Caixin
Aug 06, 2018 06:19 PM
BUSINESS & TECH

Solar Company’s Stock Dims as Major Stake Sale Fizzles

GCL-Poly Energy Holdings Ltd. shares dropped on Monday after the company said a deal to sell a majority of its core business to Shanghai Electric Group Co. Ltd. fell through. Photo: IC
GCL-Poly Energy Holdings Ltd. shares dropped on Monday after the company said a deal to sell a majority of its core business to Shanghai Electric Group Co. Ltd. fell through. Photo: IC

Shares of solar company GCL-Poly Energy Holdings Ltd. fell sharply on Monday after the company announced the scrapping of a plan to sell a majority of its core business — making polysilicon wafers — to Shanghai Electric Group Co. Ltd.

The collapse comes shortly after China slashed its generous state support for building new solar farms, which has caused the broader market to sag and the nation’s many panel-makers to cut back output and consider layoffs.

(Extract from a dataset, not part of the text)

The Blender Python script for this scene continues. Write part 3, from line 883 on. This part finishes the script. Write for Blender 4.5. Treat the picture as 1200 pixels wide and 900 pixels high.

GCL and Shanghai Electric had originally announced their plan in June, but on Friday said in separate statements they had decided to terminate the deal after failing to reach a final agreement. Under the original plan, Shanghai Electric had been preparing to buy 51% of GCL’s Jiangsu Zhongneng Polysilicon Technology Development Co. Ltd. unit in a deal that valued the unit at up to 25 billion yuan ($3.66 billion).

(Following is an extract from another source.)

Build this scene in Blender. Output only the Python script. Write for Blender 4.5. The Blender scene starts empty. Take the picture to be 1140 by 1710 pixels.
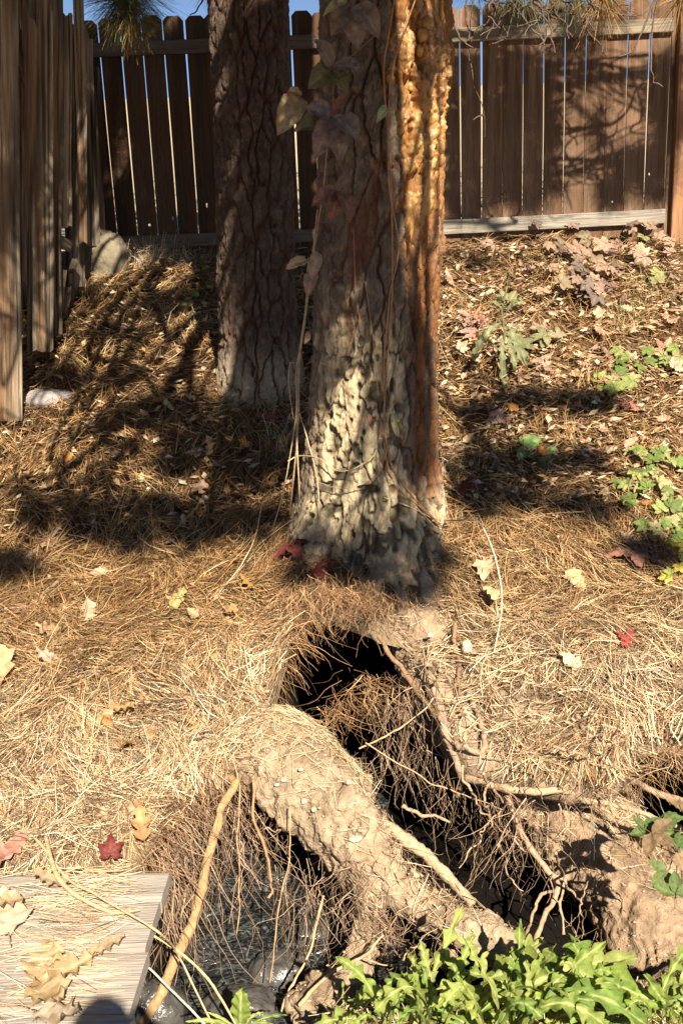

GCL shares fell 7.6% in Monday trade in Hong Kong, and have lost more than a quarter of their value since a brief rally following the original deal’s announcement in early June. Shares of Shanghai Electric rose by 1.6% for the day.

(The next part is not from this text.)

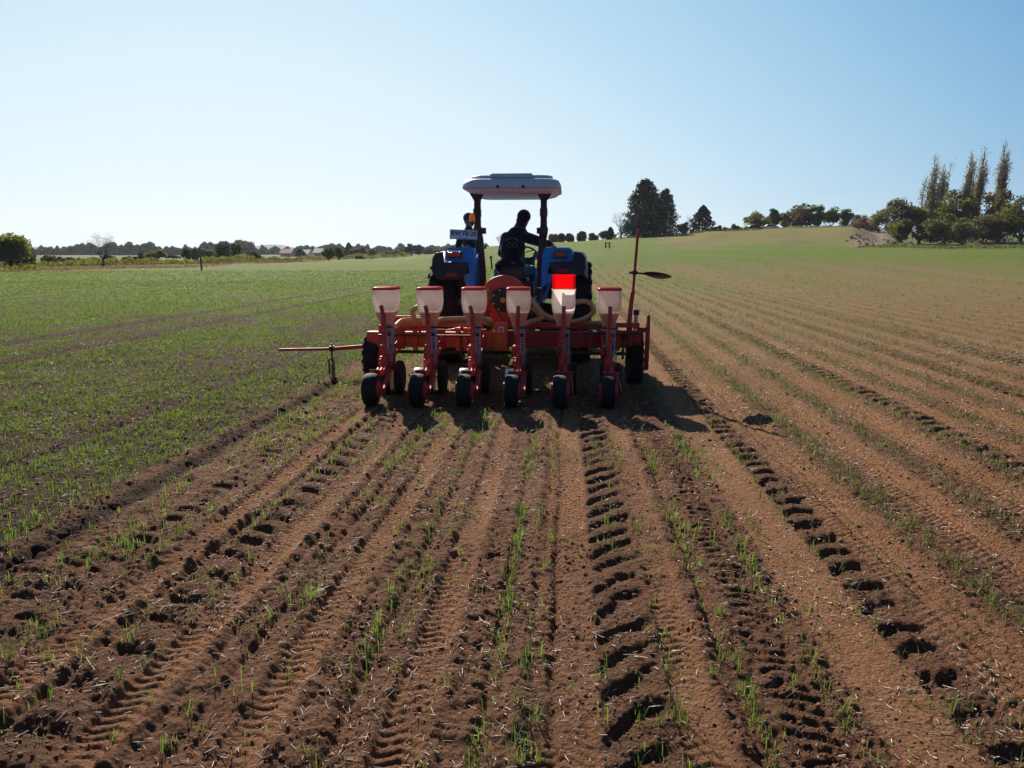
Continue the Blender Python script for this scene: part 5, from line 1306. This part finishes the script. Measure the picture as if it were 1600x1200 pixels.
tree('bush', 1568, 382, 322, 50, GD - 8, L_OLIVE, 'dark bushy tree at the right of the grove front', 'shrub', 'shrub')

# ---- low scrub along the left field edge and distant wood: nobody could count these
def scrub(name, pts, Hpx, mat, label, n_per, size_px, kind='stuff'):
    rg = np.random.default_rng(len(name)); C = []; S = []
    for (pxa, Da, pxb, Db) in pts:
        n = int(abs(pxb - pxa) * n_per)
        u = rg.random(n); px = pxa + (pxb - pxa) * u; D = Da + (Db - Da) * u + rg.normal(0, 2.5, n)
        h = Hpx * (.40 + .5 * vn(px / 5, px * 0, 5) + .45 * vn(px / 17, px * 0, 6) * vn(px / 41, px * 0, 7) * 2) * D / FPX
        for k in range(n):
            p = PT(px[k], 395, D[k]); C.append((p.x, p.y, rg.random() ** 1.2 * h[k]))
    C = np.array(C); C[:, 2] += macro(C[:, 0], C[:, 1])
    P, F = leaf_quads(C, size_px * np.mean([p[1] for p in pts]) / FPX, rg)
    o = link(name, np_mesh(name, P, F, mat)); tag(o, label, kind=kind)
scrub('hedge_scrub', [(-60, 74, 60, 80), (50, 96, 360, 118), (360, 130, 470, 150), (470, 165, 640, 260)], 9, L_OLIVE, 'low weedy scrub and hedge along the left field edge', 34, 1.6)
scrub('dry_weeds', [(-60, 70, 300, 92), (300, 92, 520, 158)], 4, L_RUST, 'dry pale weeds in the strip beyond the green field', 14, 1.1)
scrub('distant_wood', [(-80, 520, 400, 560), (400, 620, 730, 640)], 15, L_BLUE, 'hazy far-off wood along the left horizon', 60, 2.0)
scrub('hill_edge_grass', [(955, 171, 1330, 173), (1340, 112, 1640, 112)], 4, L_GREY, 'dry grass tufts along the top of the hill and the right field edge', 16, 1.2)
# distant blue hills beyond the left plain
mb = MB(); prof = []
for i in range(61):
    px = -300 + i * 20
    h = (7 + 7 * math.exp(-((px - 110) / 90) ** 2) + 8 * math.exp(-((px - 440) / 130) ** 2) + 2 * math.sin(px * .05)) / FPX * 2600
    h *= 1 if px < 600 else max(.2, 1 - (px - 600) / 400)
    prof.append((PT(px, 395, 2600), h))
rows = []
for j, (dd, fh) in enumerate(((-260, 0), (-110, .6), (0, 1), (180, .7), (350, 0))):
    rows.append([(p.x - math.sin(YAW) * dd, p.y + math.cos(YAW) * dd, -8 + h * fh * (1 + .1 * math.sin(k * 1.7 + j))) for k, (p, h) in enumerate(prof)])
mb.loft(rows, False, False)
tag(mb.build('distant_hills', paint('far_hill', (.06, .08, .05), .95, .3, 0, (.12, .10, .06), .01), smooth=True), 'low blue hills on the far left horizon', kind='structure')

# ---- small things on the horizon
pp = PT(313, 395, 76); mb = MB()
p0 = Vector((pp.x, pp.y, 0)); mb.tube([p0 + Vector((0.02, 0, -.2)), p0 + Vector((0, 0, 1.0)), p0 + Vector((-.05, 0, 2.15))], [.085, .08, .065], 10)
mb.lathe([(.07, 0), (.075, .02), (.05, .05)], p0 + Vector((-.05, 0, 2.14)), 'Z', 10)
po = mb.build('field_post', BARK, None, smooth=40, loc=p0); tag(po, 'thin black wooden post standing in the left green field', 'post')
def house(px, D, wd, hw, wallm, roofm, label):
    p = PT(px, 395, D); z = gz(p.x, p.y); b = empty('farm_house', (p.x, p.y, z)); tag(b, label, 'house')
    L, Wd = wd, 6.0
    mb = MB(); mb.box((p.x, p.y, z + hw / 2), (L, Wd, hw)); wl = mb.build('wall', wallm, b)
    mb = MB(); mb.prism([(p.y - Wd / 2 - .5, z + hw), (p.y, z + hw + 1.9), (p.y + Wd / 2 + .5, z + hw), (p.y, z + hw + .1)], 'X', p.x - L / 2 - .5, p.x + L / 2 + .5); mb.build('roof', roofm, b)
    for k in (-.3, .0, .3):
        mb = MB(); mb.box((p.x + k * L, p.y - Wd / 2 - .02, z + hw * .55), (L * .10, .06, hw * .35)); mb.build('window', M_INK, b)
M_WALLW = paint('white_wall', (.70, .68, .66), .8, .1, 0, (.4, .36, .3), 1)
M_ROOFR = paint('red_roof', (.36, .07, .05), .7, .3, 0, (.25, .12, .08), 1)
M_ROOFP = paint('pale_roof', (.55, .42, .36), .7, .3, 0, (.4, .3, .25), 1)
house(450, 330, 4.4, 1.5, M_WALLW, M_ROOFR, 'small white house with red roof on the left horizon')
house(478, 350, 3.6, 1.2, M_WALLW, M_ROOFP, 'low hut with pale orange roof right of the red-roofed house')
house(499, 345, 3.2, 1.7, M_WALLW, M_WALLW, 'tiny white shed left of the two lone pasture trees')
def car(px, D, colr, label, dz=.0):
    p = PT(px, 395, D); z = gz(p.x, p.y) + dz; c = empty('parked_car', (p.x, p.y, z)); tag(c, label, 'car')
    mb = MB(); prof = [(-2.05, .35), (-2.08, .70), (-1.95, .88), (-1.05, .98), (-.55, 1.40), (.75, 1.42), (1.45, 1.0), (2.0, .92), (2.08, .60), (2.02, .35)]
    mb.prism([(p.x + a, z + b_) for a, b_ in prof], 'Y', p.y - .82, p.y + .82); bd = mb.build('body', colr, c, bevel=.05)
    for s_ in (-1, 1):
        mb = MB(); mb.prism([(p.x + a, z + b_) for a, b_ in ((-.85, 1.0), (-.48, 1.33), (.68, 1.35), (1.15, 1.02))], 'Y', p.y + s_ * .825 - .01, p.y + s_ * .825 + .01); mb.build('window', M_INK, bd)
    for dx in (-1.3, 1.3):
        for dy in (-.75, .75):
            mb = MB(); mb.lathe([(.20, -.1), (.33, -.1), (.33, .1), (.20, .1)], (p.x + dx, p.y + dy, z + .33), 'Y', 18); mb.build('wheel', M_RUBBER, c)
car(1174, 178, M_STEEL_D, 'dark car parked on the hilltop under the yellow-green tree')
car(1200, 182, M_WALLW, 'white car parked on the hilltop right of the dark car')
# trough-like pair of posts with a rail, and a short stake on the slope
p = PT(949, 395, 128); z = gz(p.x, p.y); mb = MB()
g = empty('low_gate', (p.x, p.y, z)); tag(g, 'two short dark posts joined by a rail on the green slope', 'gate')
for dx in (-.30, .32): MB().tube([(p.x + dx, p.y, z - .1), (p.x + dx, p.y, z + .85)], .12, 8).build('post', M_STEEL_D, g)
MB().box((p.x, p.y - .14, z + .72), (.85, .05, .12)).build('rail', M_STEEL_D, g)
p = PT(1056, 395, 160); z = gz(p.x, p.y); st = MB().tube([(p.x, p.y, z - .1), (p.x + .02, p.y, z + .5), (p.x + .05, p.y, z + .95)], [.12, .11, .08], 8).build('field_stake', M_STEEL_D, None, loc=(p.x, p.y, z)); tag(st, 'short dark stake at the hill edge below the tall conifers', 'stake')
# rubble heaped on the bank of the dirt road
V = []; F = []; off = 0; v, f_ = ico(1); rg = np.random.default_rng(5)
for k in range(150):
    px = 1322 + 52 * rg.random(); D = 132 + rg.normal(0, 8) + (1350 - px) * .45
    if rg.random() < .35: px = rg.uniform(1378, 1425); D = rg.uniform(126, 150)
    q = PT(px, 395, D); r_ = min(.30, rg.gamma(1.6, .07) + .05)
    V.append(np.array([q.x, q.y, gz(q.x, q.y) + r_ * .2]) + v * r_ * rg.uniform(.5, 1.4, 3) * (1 + rg.normal(0, .15, (len(v), 1)))); F.append(off + f_); off += len(v)
tag(link('rubble', np_mesh('rubble', np.concatenate(V), np.concatenate(F), paint('rubble_stone', (.24, .18, .135), .9, .8, 0, (.18, .13, .085), .6))), 'pale rubble and stones along the bank of the dirt road', kind='stuff')

# ------------------------------------------------------------------ air
HAZE = 0.00013
if HAZE:
    m, n, l, out = new_mat('haze_air')
    vol = n.new('ShaderNodeVolumePrincipled'); vol.inputs['Color'].default_value = (.80, .88, 1.0, 1); vol.inputs['Density'].default_value = HAZE
    vol.inputs['Anisotropy'].default_value = .3
    l.new(vol.outputs[0], out.inputs['Volume'])
    mb = MB(); mb.box((0, 1790, 69), (8400, 3780, 190)); tag(mb.build('haze', m, None, loc=(0, 1790, 69)), 'thin pale haze over the plain', kind='stuff')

GCL said the two sides walked away from their plan after failing to reach agreement on unspecified issues.

“In view of the size and complexity of the transaction, the parties found it difficult to reach a full agreement on the relevant terms and plans for the potential disposal in a short time frame,” GCL said. “Both parties believe that the timing and conditions for proceeding with the potential disposal are not mature enough, and therefore have mutually agreed to terminate the framework agreement.”

Shanghai Electric also referred to the deal’s complexity and the relatively short time frame for closing the deal as factors behind the decision to scrap the deal.

“Both parties to the transaction believed that the timing and conditions for continuing to advance this material assets reorganization plan were not favorable, and thus agreed to terminate the framework agreement on acquisition of equity interest of Jiangsu Zhongneng Polysilicon Technology Development Co. Ltd.,” Shanghai Electric said in its own statement.

UBS analyst Alex Liu said the Monday sell-off of GCL’s stock may have been influenced by broader weakness in solar shares, and that many observers may have been suspicious all along that the deal wouldn’t be able to close due to GCL’s aggressive valuation.

“Instead of rallying post the announcement of the deal, GCL’s share price has dropped by 13% since June 6,” he wrote in a note. “According to our communication with investors, we don’t think the market has priced in a successful completion of the deal. Therefore, we think the market won’t react too negatively to the termination because it is apparently not in GCL’s current valuation at all.”

Liu added that termination of the deal could prompt GCL to revive an earlier plan for a separate listing on one of China’s domestic stock markets for Zhongneng Polysilicon, which makes the polysilicon wafers that are the main ingredient in solar panels.

GCL was trying to sell the unit as China’s broader solar panel sector comes under pressure due to global oversupply, exacerbated by Beijing’s recent cutbacks in state support for building of new solar farms. The Beijing policy changes, which were announced in June shortly before the GCL deal, have led many of China’s solar panel makers to trim output and consider cutting jobs.